WHAT YOU ARE ASKED TO DO: Go through the data below and gather each line containing "scene".

COLLECTED MATERIAL:

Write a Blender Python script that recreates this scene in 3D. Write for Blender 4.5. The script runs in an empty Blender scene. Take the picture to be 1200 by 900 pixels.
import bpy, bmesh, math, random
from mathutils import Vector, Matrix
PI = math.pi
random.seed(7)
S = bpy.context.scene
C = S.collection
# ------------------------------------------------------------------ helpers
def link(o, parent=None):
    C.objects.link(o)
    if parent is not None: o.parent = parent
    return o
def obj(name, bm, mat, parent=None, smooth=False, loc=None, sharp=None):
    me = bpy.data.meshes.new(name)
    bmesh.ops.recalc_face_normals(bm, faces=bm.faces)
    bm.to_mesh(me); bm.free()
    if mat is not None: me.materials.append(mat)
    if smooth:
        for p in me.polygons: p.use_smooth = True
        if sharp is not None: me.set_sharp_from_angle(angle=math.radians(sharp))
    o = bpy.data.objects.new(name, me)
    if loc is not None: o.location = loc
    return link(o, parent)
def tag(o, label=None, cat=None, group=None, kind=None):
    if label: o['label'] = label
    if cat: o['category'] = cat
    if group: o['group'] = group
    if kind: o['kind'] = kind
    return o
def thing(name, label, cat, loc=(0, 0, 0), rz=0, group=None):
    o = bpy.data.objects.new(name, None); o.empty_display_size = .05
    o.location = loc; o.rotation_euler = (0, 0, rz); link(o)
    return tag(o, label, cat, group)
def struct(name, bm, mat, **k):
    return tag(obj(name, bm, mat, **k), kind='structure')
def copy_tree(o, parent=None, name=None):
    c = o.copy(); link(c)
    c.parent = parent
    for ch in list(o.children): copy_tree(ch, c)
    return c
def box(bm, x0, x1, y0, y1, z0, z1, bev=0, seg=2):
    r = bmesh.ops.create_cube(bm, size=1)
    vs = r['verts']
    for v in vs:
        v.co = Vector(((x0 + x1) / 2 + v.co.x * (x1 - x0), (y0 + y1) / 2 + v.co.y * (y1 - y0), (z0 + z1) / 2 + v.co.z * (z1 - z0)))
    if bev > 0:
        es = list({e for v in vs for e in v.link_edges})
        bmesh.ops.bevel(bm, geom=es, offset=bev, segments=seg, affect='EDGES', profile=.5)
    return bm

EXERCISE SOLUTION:
Write a Blender Python script that recreates this scene in 3D. Write for Blender 4.5. The script runs in an empty Blender scene. Take the picture to be 1200 by 900 pixels.
S = bpy.context.scene